The Book Club

Daley and Race

Dear Ester,

Where else but in Slate do the authors of a book get to complain about their review before it’s even finished? I’m happy to have Cohen and Taylor join our discussion, but I do wish their complaints were more interesting. First, on my conflict of interest: It’s a curious standard that says it’s fine for a reviewer to despise the subject of a book and to judge it accordingly but somehow corrupt for him to have a fully disclosed, tenuous personal connection (relative of an employee of a relative of the subject). Before my mother worked for Rich Daley, she worked for Harold Washington. They, too, were “closely aligned.” I’ve chosen to write infrequently about Chicago politics over the years, partly to avoid having to answer this sort of mindless criticism. Sigh.

I didn’t say the authors have no view about Daley, merely that they don’t come out and state it. And they don’t, at least not with anywhere near the directness of their e-mail message. For instance, the passage they cite from the introduction notes that “civil rights activists saw Daley as an oppressor and a taskmaster”–not that the authors do. Put that way, it’s a statement of indisputable fact, not a judgment. Thanks for sticking up for me by agreeing that the story of Chicago’s open-housing fight is “oft-told.” In addition to the books you cite, it was recounted in detail in Nicholas Lemann’s best seller The Promised Land and the PBS documentary Eyes on the Prize, second series. I think Cohen and Taylor did a fine job with this narrative, but they’re not breaking new ground, which was my only point. As for the complaint that Slate hired two white reviewers – you’re white? We could make the same complaint about Little, Brown’s signing up a pair of Caucasians to explain Daley’s racial insensitivity. But that would be absurd.

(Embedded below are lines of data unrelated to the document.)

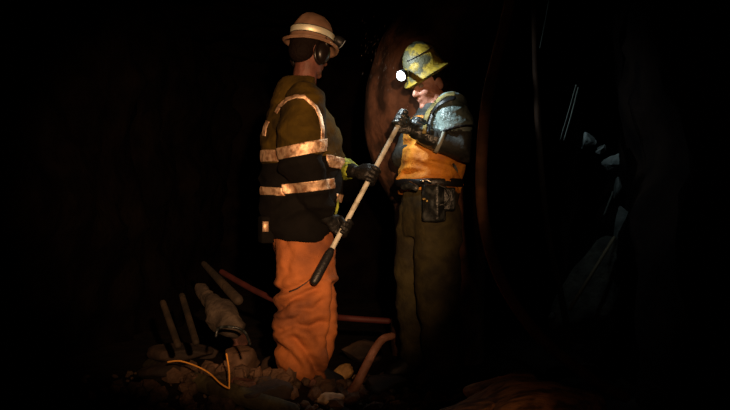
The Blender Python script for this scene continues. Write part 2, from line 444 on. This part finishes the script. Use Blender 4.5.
def dt(p, n):
    a = f1(p, n)*.8+f1b(p, n)*.7+creases(p)
    # stacked folds towards the boots, smoother cloth at the hip
    k = 1.0 if p.z < .6 else .65
    return a*k+.004*noise.noise(p*30)
tr1 = vox('trousers', g, M['orange'], W1, .0085, 3, dt)
g = G(); g.tube([(-.125, -.155, .60), (-.04, -.222, .585), (.06, -.215, .60)], [.006, .006, .006], 8)
g.bm.free()
# jacket
g = G()
g.loft([(.78, -.02, 0, .165, .200), (.82, -.02, 0, .182, .212), (.95, -.015, 0, .192, .218), (1.05, -.006, 0, .200, .215), (1.2, -.004, 0, .204, .215), (1.32, -.008, 0, .185, .21), (1.41, -.022, 0, .140, .19), (1.47, -.022, 0, .105, .13), (1.525, -.022, 0, .080, .090)], 36, 2.2)
# collar, thick and folded down at the back
g.loft([(1.45, -.040, 0, .125, .125), (1.51, -.040, 0, .106, .105), (1.565, -.030, 0, .088, .088), (1.595, -.024, 0, .072, .075)], 30)
def arm_pts(s, e, w, k=.0):
    return [s, s.lerp(e, .5)+V((0, 0, 0)), e, e.lerp(w, .55), w.lerp(e, -.0)]
pn = [sh_n+V((0, .01, .0)), sh_n.lerp(el_n, .5)+V((0, -.01, 0)), el_n+V((0, -.01, 0)), el_n.lerp(wNl, .5), wNl.lerp(el_n, .10)]
g.tube(pn, [.100, .114, .104, .078, .056], 24)
pf = [sh_f+V((0, -.03, 0)), sh_f.lerp(el_f, .5), el_f, el_f.lerp(wFl, .45), wFl.lerp(el_f, .42)]
g.tube(pf, [.100, .100, .075, .058, .050], 24)
f2 = folds(.019, (.3, .2, -1), 8, 7)
jk = vox('jacket', g, M['olive'], W1, .0085, 3, f2)
# navy lower half of the jacket: garment panels, sewn on the same surface
def near_arm(p, pts=pn, r=.135):
    for a, b in zip(pts, pts[1:]):
        t = max(0, min(1, (p-a).dot(b-a)/(b-a).length_squared))
        if (p-a.lerp(b, t)).length < r: return True
    return False
def on_near(p): return near_arm(p) and (p.y < -.165 or near_arm(p, pn, .118))
jk.data.materials.append(M['navy'])
an = (wNl-el_n).normalized(); up_n = (sh_n-el_n).normalized()
for f in jk.data.polygons:
    if f.center.z < (1.185 if on_near(f.center) else 1.15): f.material_index = 1
    if near_arm(f.center, pf[3:], .09): f.material_index = 0
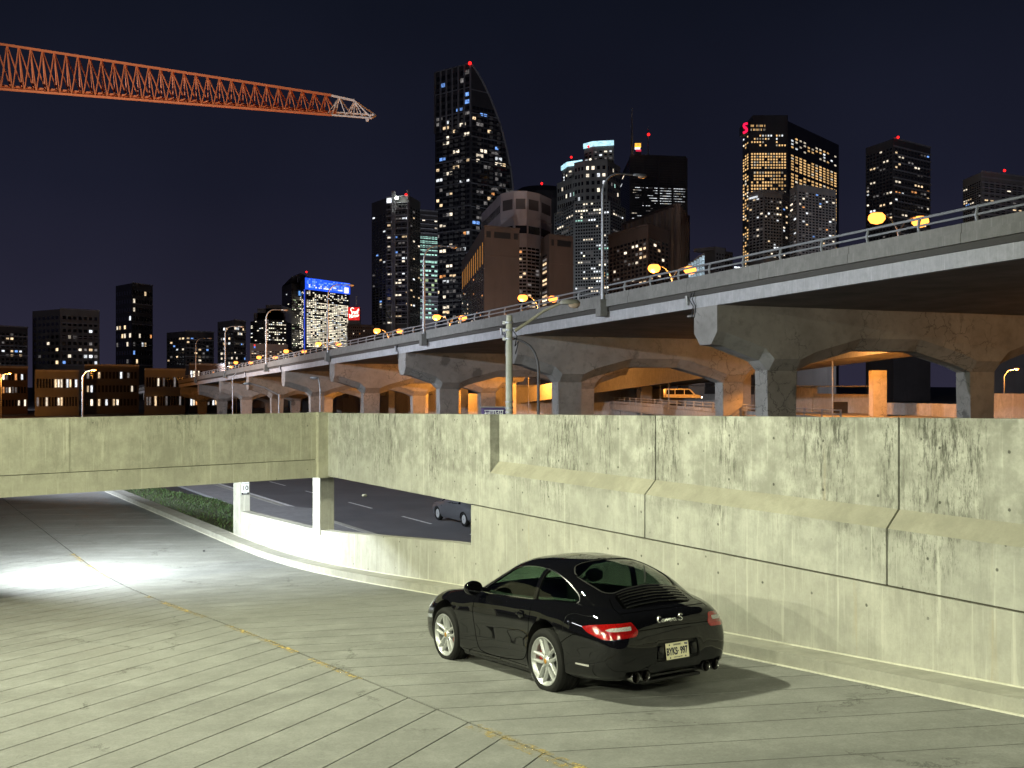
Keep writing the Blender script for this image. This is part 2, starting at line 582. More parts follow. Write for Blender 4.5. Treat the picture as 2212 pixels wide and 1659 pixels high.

I certainly don’t dispute the centrality of race to Daley’s story–I had intended to focus my final entry on that topic today before I got distracted. I fully agree with the authors that Daley’s efforts to maintain racial separation in housing and education constitute his most damning legacy. In fact, I’d go farther and say that one segregationist act–Daley’s raising of Robert Taylor Homes, a two mile-long avenue of tower blocks that added to existing housing projects to create the largest expanse of concentrated poverty in the country–was his single greatest misdeed. This may have been the same thing that was happening in other cities at the same time, but Chicago’s version of it was more massive in scale (Second City complex again) and thus created a horrific paradigm of the underclass poverty. They should remove the name of Robert Taylor, who was a decent integrationist, and rename them the Mayor Daley Homes.

But there are some important caveats to the racial critique of Daley, which the authors leave out. The first is yours–that focusing on racial separation in Chicago in isolation doesn’t tell you a lot. Which of the great integrated cities of the North would Cohen and Taylor would compare Chicago with? Boston? Philadelphia? Cleveland? American Apartheid by Douglas Massey and Nancy Denton, a book the authors cite in their bibliography, includes data showing that Chicago was by a very significant factor the most segregated Northern city in 1930. By the time of Daley’s death, in 1976, Chicago had approximately the same degree of residential segregation as every other big city. In other words, during Daley’s rule every other American city changed to become segregated in the way Chicago already was. This slightly complicates the argument that Daley made Chicago the most segregated city of them all.

Insofar as it’s possible to read the mind of an inscrutable dead man, I think Cohen and Taylor correctly describe Daley’s attitude toward race. Daley wasn’t a racist in the way George Wallace was. He neither hated black people nor wished to deny them legal rights. But Daley was an ethnic separatist. He lived his entire life in Bridgeport, a tightly knit Irish enclave where blacks, above all other outsiders, were unwelcome. Bridgeport was his social model; he saw Chicago as a patchwork quilt, not a melting pot. Exclusionary neighborhoods were also Daley’s fixed political units. Under the machine’s ethnically based spoils system, every group, blacks included, got its share. We may have moved beyond this view both of government and urban society, but at the time it had the support not just of most whites but also of most blacks, who continued to vote for Daley in election after election. William Dawson, the head of what Cohen and Taylor call the black sub-machine, explicitly opposed the integration of public housing. He wanted black votes concentrated in the wards he controlled.

You could go a step farther and say that racial separation was a malign policy with some beneficial consequences as well as the obvious harmful ones. While Chicago lost population during the Daley years, most of its middle-class ethnic neighborhoods remained intact. The city suffered a mitigated version of the white flight that destroyed the tax base and created a downward spiral in Detroit and elsewhere. A big part of the reason for this was that white Chicagoans knew that Daley had the power to forestall busing and racial integration in their neighborhoods. Chicago’s white ethnics simply were not going to live alongside blacks in the 1950s and ‘60s. Daley deserves our scorn for not resisting this reality. But I doubt that it would have made much difference if he had.

It’s been a pleasure clubbing with you, Ester. I look forward to your final comments.